Image from Catholic News Agency

          Here’s a newsflash to the world: Pope Benedict and Pope Francis are both Peter, and they are also different people.  (I speak, of course, of when Benedict was pope, not pope emeritus.)  Obviously the readers of this blog understand what that means, but much of the world seems to be struggling with it.
          First, there’s the secular American media, who see everything in terms of American politics and think that everyone else does, too.  The first questions they asked upon the election of the new pope were: “Will Pope Francis change Church teaching on contraception?  What about abortion?  How about gay marriage?  Ordination of women, perhaps?”  They do not realize that Pope Francis is Peter, with the charism of infallibility when he teaches the whole Church on matters of faith and morals.  To save the secular media the trouble, I can easily answer their questions for them: no, no, no, and no.
          None of those issues are changeable or negotiable.  They are part of the Deposit of Faith, given us by God, who will not change His Mind on them.  Watching the American press scramble for answers to these questions provides comic relief, but nothing of real substance.  Of course, it gets dangerous when they use lies about our pope to further a political agenda.
          Case in point: the suggestion that as a cardinal, Pope Francis supported civil unions for homosexual people.  This, of course, has been soundly denied, and Cardinal Bergoglio’s statements on gay marriage included stronger condemnations than anything I ever heard from Pope Benedict.  But, the Supreme Court is about to take up the case of California’s Proposition 8, which found its strongest support among Catholics and Mormons, so we should expect the media to try and weaken the Catholic case in the public mind.
          What’s worse is when even Catholics start buying into this stuff.

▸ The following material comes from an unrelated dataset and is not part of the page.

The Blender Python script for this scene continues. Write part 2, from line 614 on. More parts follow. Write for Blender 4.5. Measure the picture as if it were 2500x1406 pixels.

          What I’ve been hearing more of from some Catholics, unfortunately, are complaints (even suspicions) about the pope’s liturgical style.
          I should first say that I appreciate anyone’s concern with the protection of our liturgy, and the lessons we were taught by Pope Benedict, and especially his famous motu proprio Summorum Pontificum, are precious and should not be forgotten.
          But Pope Francis is a different man, whose style is simple.  That is who he is, and the Holy Spirit gave him to us.  Perhaps there are more lessons we can learn.  Liturgical abuse would be one thing, but we should not panic because of his simpler style.  Just as Pope Benedict told us the Novus Ordo Mass and the Extraordinary Form should work together to inform each other, and to deepen our love of the Mass, so too should the lessons of Pope Benedict and Pope Francis complement each other to inspire a deeper love and understanding of the liturgy.
          As a Church, we have embraced our new Holy Father, and the few concerns that I have heard raised have, for the most part, been raised with charity and sincerity.  We all need to remember, however, that vigilance in protecting our liturgy from abuse is certainly a virtue, but suspicion is not.  May faith and charity guide us all.